Delle fortificazioni, delle magnifiche sale, delle cinta murarie e dei portali d’ingresso del glorioso castello, oggi non restano che pochi frammenti scampati ai terremoti, ai bombardamenti della Seconda guerra mondiale, all’usura delle intemperie, all’incontrollato saccheggio e smantellamento delle parti utilizzabili (pietre, arcate, portali, ecc.). Completamente distrutta, con i suoi affreschi, la cappella palatina eretta tra le mura della roccaforte in onore di S. Giorgio.

Fatta eccezione di qualche sporadico intervento (vedi lavori BB.CC.AA. di Enna progettati dall’arch. Carmelo Distefano, perizia n. 25 del 3.11.93), per decenni e decenni, sotto lo sguardo indifferente e il disinteresse generale, sull’antica fortezza la desolazione è stata assoluta.

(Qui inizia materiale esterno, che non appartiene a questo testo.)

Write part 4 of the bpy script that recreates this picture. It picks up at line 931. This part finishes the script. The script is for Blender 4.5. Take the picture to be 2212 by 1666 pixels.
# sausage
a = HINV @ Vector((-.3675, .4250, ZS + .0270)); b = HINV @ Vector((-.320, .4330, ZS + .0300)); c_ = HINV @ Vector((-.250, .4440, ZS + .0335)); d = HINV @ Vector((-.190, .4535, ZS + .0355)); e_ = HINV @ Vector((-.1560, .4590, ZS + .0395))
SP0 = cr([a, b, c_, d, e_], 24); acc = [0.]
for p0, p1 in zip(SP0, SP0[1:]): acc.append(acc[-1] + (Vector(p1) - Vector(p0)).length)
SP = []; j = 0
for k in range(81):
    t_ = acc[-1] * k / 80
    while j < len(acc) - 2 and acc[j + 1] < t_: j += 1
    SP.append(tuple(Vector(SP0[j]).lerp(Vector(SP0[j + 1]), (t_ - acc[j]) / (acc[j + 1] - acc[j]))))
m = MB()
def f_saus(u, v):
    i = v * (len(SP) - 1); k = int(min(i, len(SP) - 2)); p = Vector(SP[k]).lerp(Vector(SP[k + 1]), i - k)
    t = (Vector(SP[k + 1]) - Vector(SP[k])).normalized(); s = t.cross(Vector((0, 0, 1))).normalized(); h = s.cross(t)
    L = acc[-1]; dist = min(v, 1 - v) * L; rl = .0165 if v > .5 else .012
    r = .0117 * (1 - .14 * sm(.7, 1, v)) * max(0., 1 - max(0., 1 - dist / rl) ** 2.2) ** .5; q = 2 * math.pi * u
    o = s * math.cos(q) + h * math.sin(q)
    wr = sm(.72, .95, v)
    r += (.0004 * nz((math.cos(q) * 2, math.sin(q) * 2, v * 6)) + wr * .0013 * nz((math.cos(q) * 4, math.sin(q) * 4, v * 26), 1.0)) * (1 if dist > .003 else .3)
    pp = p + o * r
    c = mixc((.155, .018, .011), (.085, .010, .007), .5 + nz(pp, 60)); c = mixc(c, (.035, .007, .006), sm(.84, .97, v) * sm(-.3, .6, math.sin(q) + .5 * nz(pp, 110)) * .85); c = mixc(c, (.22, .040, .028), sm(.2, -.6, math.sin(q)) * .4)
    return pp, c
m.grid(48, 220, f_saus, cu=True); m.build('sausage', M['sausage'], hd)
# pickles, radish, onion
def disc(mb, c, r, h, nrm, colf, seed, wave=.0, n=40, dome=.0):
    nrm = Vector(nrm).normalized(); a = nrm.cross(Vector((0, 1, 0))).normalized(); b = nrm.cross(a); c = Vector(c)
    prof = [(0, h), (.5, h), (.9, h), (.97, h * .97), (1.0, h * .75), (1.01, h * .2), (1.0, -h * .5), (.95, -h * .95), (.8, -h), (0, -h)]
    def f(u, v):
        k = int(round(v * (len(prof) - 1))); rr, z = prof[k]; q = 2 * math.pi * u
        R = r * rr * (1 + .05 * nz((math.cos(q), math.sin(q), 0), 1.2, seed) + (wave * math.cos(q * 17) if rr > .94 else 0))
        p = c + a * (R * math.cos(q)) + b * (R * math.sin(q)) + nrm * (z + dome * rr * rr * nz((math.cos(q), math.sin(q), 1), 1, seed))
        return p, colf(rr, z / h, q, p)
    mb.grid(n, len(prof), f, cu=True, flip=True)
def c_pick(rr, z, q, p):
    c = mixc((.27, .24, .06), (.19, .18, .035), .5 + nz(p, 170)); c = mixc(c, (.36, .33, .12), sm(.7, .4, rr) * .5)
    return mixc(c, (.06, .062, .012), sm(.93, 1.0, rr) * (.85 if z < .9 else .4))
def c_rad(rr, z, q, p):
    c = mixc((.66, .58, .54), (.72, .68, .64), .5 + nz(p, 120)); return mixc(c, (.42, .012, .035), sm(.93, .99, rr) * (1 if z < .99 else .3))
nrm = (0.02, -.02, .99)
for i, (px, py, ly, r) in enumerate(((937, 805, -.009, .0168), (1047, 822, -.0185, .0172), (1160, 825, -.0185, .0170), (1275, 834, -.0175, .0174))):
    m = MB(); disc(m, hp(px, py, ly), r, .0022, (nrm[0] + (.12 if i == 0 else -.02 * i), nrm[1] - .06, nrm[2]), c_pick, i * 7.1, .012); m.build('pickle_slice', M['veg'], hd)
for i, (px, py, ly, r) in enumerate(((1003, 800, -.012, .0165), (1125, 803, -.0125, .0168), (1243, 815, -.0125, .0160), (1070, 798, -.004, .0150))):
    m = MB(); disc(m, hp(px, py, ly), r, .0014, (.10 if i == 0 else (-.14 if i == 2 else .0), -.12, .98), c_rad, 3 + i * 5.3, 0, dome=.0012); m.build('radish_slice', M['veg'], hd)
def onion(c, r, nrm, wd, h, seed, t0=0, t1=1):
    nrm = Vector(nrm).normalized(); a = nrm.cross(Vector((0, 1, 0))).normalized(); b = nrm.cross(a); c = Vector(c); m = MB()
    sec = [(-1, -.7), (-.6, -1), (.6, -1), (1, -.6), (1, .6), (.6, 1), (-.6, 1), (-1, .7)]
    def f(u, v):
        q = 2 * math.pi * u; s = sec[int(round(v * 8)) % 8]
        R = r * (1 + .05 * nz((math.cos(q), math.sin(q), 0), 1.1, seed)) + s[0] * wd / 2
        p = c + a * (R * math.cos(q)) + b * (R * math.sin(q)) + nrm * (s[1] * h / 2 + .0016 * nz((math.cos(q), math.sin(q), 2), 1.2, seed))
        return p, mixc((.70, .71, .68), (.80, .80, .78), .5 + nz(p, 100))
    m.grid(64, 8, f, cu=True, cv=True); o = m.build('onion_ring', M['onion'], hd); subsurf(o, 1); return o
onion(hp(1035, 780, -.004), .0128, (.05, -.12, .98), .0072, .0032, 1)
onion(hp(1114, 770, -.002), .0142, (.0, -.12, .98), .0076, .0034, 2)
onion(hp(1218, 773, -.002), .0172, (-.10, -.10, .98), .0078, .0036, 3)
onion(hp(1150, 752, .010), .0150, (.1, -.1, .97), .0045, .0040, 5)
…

Di recente, con il finanziamento di circa 90 mila euro del Ministero dell’Interno e del Dipartimento della Protezione civile, si son potuti eseguire due lotti di lavori di somma urgenza e restauro di alcuni sovrastanti parapetti murari che, in condizioni di avanzato degrado, minacciavano un nucleo di case sottostanti alla cinta del castello.
Le fasi di intervento edilizio, elaborate dal giovane architetto, Gian Antonio Lo Guzzo hanno riguardato le ricostruzioni perimetrali esterne del lato Ovest e del versante Nord.

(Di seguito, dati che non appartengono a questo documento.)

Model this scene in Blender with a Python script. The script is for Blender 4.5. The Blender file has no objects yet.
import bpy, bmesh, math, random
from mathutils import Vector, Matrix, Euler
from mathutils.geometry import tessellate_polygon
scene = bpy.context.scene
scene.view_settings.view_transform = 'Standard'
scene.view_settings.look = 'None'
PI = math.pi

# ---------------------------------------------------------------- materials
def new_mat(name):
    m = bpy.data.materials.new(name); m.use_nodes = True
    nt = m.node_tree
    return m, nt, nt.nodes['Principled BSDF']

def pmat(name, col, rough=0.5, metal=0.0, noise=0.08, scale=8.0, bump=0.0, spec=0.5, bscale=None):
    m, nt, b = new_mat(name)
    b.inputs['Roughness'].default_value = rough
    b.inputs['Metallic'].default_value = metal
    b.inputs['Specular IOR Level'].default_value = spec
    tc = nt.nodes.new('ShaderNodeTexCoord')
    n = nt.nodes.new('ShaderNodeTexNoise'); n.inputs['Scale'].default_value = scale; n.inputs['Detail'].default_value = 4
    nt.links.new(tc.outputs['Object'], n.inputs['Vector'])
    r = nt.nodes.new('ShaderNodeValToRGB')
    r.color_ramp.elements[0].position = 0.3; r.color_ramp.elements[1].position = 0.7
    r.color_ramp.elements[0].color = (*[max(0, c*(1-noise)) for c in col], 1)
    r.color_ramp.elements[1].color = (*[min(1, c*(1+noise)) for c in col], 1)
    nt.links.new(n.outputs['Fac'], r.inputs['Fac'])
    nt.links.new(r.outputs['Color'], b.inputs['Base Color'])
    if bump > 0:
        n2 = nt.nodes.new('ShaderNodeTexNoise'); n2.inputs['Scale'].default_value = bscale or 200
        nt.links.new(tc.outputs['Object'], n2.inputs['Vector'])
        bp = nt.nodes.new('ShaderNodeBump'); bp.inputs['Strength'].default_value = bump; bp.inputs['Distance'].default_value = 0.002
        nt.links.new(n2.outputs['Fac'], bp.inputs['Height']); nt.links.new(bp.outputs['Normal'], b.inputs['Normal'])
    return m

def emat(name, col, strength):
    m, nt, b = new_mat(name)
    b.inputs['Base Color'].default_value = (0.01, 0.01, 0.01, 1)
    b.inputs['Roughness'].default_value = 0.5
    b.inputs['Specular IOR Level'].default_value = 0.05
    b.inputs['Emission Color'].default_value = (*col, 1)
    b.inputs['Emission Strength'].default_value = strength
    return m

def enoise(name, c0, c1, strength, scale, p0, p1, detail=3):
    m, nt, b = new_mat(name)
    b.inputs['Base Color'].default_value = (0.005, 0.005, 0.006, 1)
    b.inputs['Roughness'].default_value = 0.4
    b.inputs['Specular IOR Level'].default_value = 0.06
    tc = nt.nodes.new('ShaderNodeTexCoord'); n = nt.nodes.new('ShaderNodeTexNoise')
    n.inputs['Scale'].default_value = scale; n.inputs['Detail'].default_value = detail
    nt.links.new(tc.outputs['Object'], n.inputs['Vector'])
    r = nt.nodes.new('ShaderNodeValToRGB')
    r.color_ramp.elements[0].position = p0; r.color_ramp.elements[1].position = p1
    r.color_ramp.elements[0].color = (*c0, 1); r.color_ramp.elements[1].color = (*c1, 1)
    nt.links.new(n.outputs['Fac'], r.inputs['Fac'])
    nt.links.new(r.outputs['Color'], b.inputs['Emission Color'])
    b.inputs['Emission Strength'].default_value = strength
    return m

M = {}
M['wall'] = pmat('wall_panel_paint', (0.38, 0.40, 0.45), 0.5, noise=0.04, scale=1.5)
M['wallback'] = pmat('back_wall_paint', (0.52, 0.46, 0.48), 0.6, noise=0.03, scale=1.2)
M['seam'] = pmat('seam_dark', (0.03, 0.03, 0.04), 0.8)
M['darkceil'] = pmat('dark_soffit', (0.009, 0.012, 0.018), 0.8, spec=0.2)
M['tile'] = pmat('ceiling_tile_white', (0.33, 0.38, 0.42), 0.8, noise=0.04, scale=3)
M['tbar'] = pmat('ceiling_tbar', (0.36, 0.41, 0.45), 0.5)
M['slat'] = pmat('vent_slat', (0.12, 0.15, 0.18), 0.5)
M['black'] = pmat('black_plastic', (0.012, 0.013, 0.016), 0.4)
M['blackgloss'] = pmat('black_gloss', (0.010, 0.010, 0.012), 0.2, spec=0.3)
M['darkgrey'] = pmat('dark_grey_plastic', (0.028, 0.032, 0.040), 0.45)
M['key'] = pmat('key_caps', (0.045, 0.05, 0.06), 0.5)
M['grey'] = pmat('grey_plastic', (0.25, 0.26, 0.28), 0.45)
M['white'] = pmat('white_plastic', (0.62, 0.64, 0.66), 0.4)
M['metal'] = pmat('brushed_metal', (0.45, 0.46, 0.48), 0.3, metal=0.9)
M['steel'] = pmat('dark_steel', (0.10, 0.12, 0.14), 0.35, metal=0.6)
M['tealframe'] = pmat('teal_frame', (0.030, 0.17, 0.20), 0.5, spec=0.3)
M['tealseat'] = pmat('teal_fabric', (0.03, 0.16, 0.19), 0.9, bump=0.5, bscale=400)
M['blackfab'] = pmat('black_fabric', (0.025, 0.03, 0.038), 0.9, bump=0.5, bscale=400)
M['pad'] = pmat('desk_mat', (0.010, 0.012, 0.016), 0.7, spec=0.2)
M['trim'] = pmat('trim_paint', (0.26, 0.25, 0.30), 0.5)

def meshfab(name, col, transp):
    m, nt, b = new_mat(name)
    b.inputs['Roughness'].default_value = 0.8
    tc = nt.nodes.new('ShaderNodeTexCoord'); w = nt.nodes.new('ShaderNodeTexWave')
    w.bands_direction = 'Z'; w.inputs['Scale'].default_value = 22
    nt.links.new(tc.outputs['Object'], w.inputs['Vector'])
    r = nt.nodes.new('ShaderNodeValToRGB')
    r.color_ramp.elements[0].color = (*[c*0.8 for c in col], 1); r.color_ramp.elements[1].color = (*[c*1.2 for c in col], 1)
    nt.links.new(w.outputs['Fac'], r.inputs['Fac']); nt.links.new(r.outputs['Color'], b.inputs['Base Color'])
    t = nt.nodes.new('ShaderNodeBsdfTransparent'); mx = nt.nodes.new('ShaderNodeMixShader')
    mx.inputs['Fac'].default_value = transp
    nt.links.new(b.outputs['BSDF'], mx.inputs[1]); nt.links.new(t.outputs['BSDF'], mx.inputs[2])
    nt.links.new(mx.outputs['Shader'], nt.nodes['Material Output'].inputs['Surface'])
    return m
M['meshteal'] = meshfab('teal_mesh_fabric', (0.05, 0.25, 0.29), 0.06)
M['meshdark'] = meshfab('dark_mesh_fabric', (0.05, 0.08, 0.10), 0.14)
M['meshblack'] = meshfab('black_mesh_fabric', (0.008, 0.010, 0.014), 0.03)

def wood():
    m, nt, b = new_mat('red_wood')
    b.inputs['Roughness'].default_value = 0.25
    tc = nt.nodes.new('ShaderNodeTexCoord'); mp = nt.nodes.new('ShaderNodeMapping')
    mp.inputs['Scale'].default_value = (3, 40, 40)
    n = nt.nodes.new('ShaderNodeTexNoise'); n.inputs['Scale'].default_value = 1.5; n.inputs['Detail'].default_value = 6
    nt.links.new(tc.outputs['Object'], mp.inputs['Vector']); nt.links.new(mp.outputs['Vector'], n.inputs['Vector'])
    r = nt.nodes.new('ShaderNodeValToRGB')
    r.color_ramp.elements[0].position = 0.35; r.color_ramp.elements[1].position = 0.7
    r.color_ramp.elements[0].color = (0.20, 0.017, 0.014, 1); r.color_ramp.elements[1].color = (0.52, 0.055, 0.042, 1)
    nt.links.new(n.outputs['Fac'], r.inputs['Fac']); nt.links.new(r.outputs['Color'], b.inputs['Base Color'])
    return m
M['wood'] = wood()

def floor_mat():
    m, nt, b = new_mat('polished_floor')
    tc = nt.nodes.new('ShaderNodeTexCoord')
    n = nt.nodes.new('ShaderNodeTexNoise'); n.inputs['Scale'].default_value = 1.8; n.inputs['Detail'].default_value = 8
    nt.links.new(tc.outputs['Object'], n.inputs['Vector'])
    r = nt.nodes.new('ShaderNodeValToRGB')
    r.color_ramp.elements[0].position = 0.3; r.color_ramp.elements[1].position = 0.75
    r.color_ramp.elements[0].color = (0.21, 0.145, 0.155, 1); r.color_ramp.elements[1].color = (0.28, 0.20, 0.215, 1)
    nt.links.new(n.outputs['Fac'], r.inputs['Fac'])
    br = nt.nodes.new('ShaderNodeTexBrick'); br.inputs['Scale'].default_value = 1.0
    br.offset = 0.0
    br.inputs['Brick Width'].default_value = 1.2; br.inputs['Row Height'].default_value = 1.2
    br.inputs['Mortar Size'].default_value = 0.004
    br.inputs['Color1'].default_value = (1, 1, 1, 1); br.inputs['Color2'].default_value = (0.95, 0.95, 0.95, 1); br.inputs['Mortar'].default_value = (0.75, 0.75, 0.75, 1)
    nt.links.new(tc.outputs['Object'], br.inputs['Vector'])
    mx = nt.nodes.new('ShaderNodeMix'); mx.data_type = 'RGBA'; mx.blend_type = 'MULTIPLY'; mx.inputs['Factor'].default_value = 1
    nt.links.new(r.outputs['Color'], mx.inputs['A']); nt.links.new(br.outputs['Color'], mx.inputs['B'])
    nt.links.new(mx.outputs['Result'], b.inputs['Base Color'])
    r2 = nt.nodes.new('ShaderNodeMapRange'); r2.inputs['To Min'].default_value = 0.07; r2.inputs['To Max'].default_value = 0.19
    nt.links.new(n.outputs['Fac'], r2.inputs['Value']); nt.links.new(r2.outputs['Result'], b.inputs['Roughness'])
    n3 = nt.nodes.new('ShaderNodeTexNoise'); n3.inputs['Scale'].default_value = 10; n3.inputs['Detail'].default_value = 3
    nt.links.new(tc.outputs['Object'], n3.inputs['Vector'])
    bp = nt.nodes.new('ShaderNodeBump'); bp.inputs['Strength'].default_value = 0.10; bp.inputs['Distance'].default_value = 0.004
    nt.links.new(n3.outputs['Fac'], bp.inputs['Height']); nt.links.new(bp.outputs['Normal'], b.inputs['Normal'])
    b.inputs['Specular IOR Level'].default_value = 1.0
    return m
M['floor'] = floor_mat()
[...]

Nella necessità di rispettare le strutture superstiti, il tecnico progettista si è avvalso, sotto la sorveglianza della Soprintendenza, di particolari intelligenti accorgimenti costruttivi, tra cui: la rimozione di ferri, perni ed erbe infestanti che ne compromettevano le connessure, il fissaggio e consolidamento degli elementi lapidei distaccati o fratturati. I materiali utilizzati sono quelli ottenuti dal recupero degli elementi di crollo, vagliati e minuziosamente selezionati.
Lo scampolo di opere di restauro sembra aver eccitato la sospirata la volontà di salvaguardare il “venerando e pittoresco” castello, il cui valore architettonico storico culturale, aggiunto alla sbalorditiva scoperta archeoastronomica recentemente venuta alla luce, è fuori discussione.
Perdere un simile bene sarebbe davvero un peccato. Delittuoso lasciare andare in malora un simile tesoro, ignorando il rispetto dovuto al passato, rinunciando a frammenti di identità e memoria legate alla cittadina.
Nella prospettiva servirebbe una progettualità organica e operativa attraverso cui definire, sulla base delle risorse da cercate e ottenere, interventi completi di tutela e riqualificazione dell’antico fortilizio.

E’ ora che chi di competenza si rimbocchi le maniche.
Il carattere strategico di questa operazione, oltre alla promozione economico occupazionale, conseguirebbe la fruibilità del bene storico monumentale, da rilanciare in termini di richiamo turistico, a funzione accogliente di spettacoli all’aperto e manifestazioni culturali di varia natura.
Un castello dunque che possa non solo sopravvivere, ma che possa vivere, incrementando la vitalità economica e sociale del paese.